Like Calvin, I emphasize that when God “permits” evil, he does so deliberately, and he could have chosen not to permit it, but he had good reasons for allowing it to occur. This is not the Arminian use of “divine permission.” In Calvinism, God is always meticulously in control of all that happens in the history of creation, but he does not act in the same way all the time. There are things God chooses to bring about by his deliberate “intervention,” including every good act that is done by a sinful creature, that is, every act of divine grace. But there are many other instances in which God deliberately allows events to unfold according to the desires of sinful creatures, without his “prevention.” This is the case whenever sin is committed. God does not prevent it, but I would not personally say that he “causes” it. (In fact, I make little or no use of the language of “causation” because I think that it does not generally communicate well my understanding of God’s action in the world. It may be a valid term, but people rarely hear it in the way it is intended technically.)
What I am suggesting now is that “weak actualization” is a very helpful way to refer to what I have just described in regard to God’s deliberate “permission,” that is, his decision not to prevent some evil doing by creatures. This differs then from instances of God’s “strong actualization,” such as when God adds his own work to the creaturely work, to bring about acts which the creatures alone would never have brought about.

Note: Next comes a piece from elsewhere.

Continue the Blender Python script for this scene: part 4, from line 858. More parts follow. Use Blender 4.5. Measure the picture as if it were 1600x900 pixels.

Recently, Christians around the world celebrated Easter, a high point in the life of the church because of what God accomplished at Calvary in the death of Jesus, and in his resurrection. What we celebrate at Easter, I suggest, is events which entailed God’s weak actualization of the crucifixion of the righteous Son of God, in order that he might achieve the great good of victory over the evil one, and the salvation of a great many people held in bondage. Very grave sin was committed in putting Jesus to death, but it was God’s intention that it should happen. Yet God did not have to act in a deliberate personal way to bring it about. There were plenty of people prepared to serve the purposes of the arch enemy of God, the satan, as he entered Judas (Lk 22:3; Jn 13: 2, 27) and worked through religious rulers whose protection of their own position blinded them to the work God was doing in bringing in his kingdom, people whom Jesus called children of the devil (Jn 8:44). But God had chosen to actualize the world in which these people committed these evils, because by this means God brought redemption to sinful humankind, a good than which no greater can be imagined for God’s creatures.
Hallelujah!
2 replies on “God “weakly actualizes” evil”
My Molinist friend and I were actually discussing this the other day so I found your article interesting. Wouldn’t God weakly actualizing something require a libertarian agent to fulfill the sufficient conditions for an action to take place? God’s weak actualization may be a necessary, but it isn’t a sufficient condition for an agent and thus wouldn’t that still require the creature to have libertarian free will in order to bring it about? I believe this is why Welty was saying this option is not available to the Calvinist.
If I’m reading him right, God simply couldn’t “weakly actualize” things if the agents are libertarian in the sense of “could-do-otherwise”. If that were the case, God can create all the circumstances, but whether or not the choice is made is completely free from God’s actualization.
Of course, if we’re talking about source libertarianism, it’s possible; but that’s also compatible with Calvinism, with the simple addition that God both creates and designs the sources of free will (whereas in Molinism God creates but cannot design the sources of free will).